Oct 18: A High Court judge ordered Formula One team boss Eddie Jordan to pay mobile phone giants Vodafone £1m on Friday to cover their costs for a failed lawsuit. Jordan had argued that Vodafone were entitled only to £600,000 while the company had sought a total of £1.5m.
Mr Justice Langley accepted Jordan's offer to pay £600,000 pounds within 14 days with the rest on 1 January, 2004.
The same judge criticised Jordan in August for launching a "contrived and unsustainable" case against Vodafone.
Jordan launched his claim in the High Court in June, seeking £150m damages claiming Vodafone reneged on an alleged deal to sponsor the team's cars.
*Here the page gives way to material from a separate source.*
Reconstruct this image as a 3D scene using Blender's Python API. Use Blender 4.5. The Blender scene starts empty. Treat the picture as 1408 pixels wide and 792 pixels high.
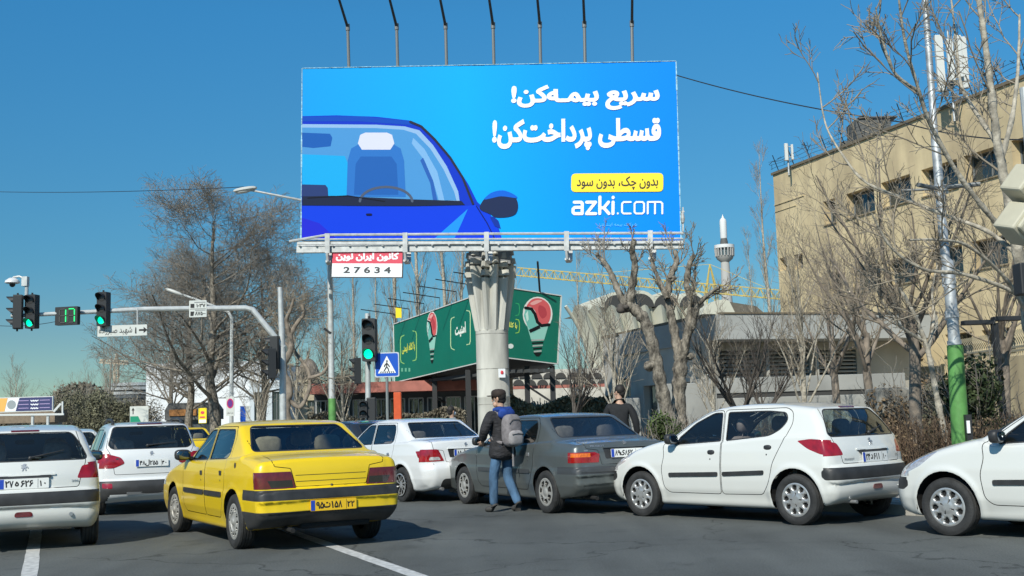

He claimed the mobile phone giant wrongly pulled out of the agreement to sponsor Jordan's rival Ferrari.
The judge threw out the case, pointing to a number of 'blatant inaccuracies" in Jordan's oral evidence.
Jordan applied to abandon his claim at the 11th hour and offered to pay all of Vodafone's costs at the highest indemnity level.
Jordan's team struggled badly in the F1 season in 2003 both in terms of finance and performance.
Things got so bad over the winter that Jordan needed to be bailed out by an injection of funding from F1 supremo Bernie Ecclestone.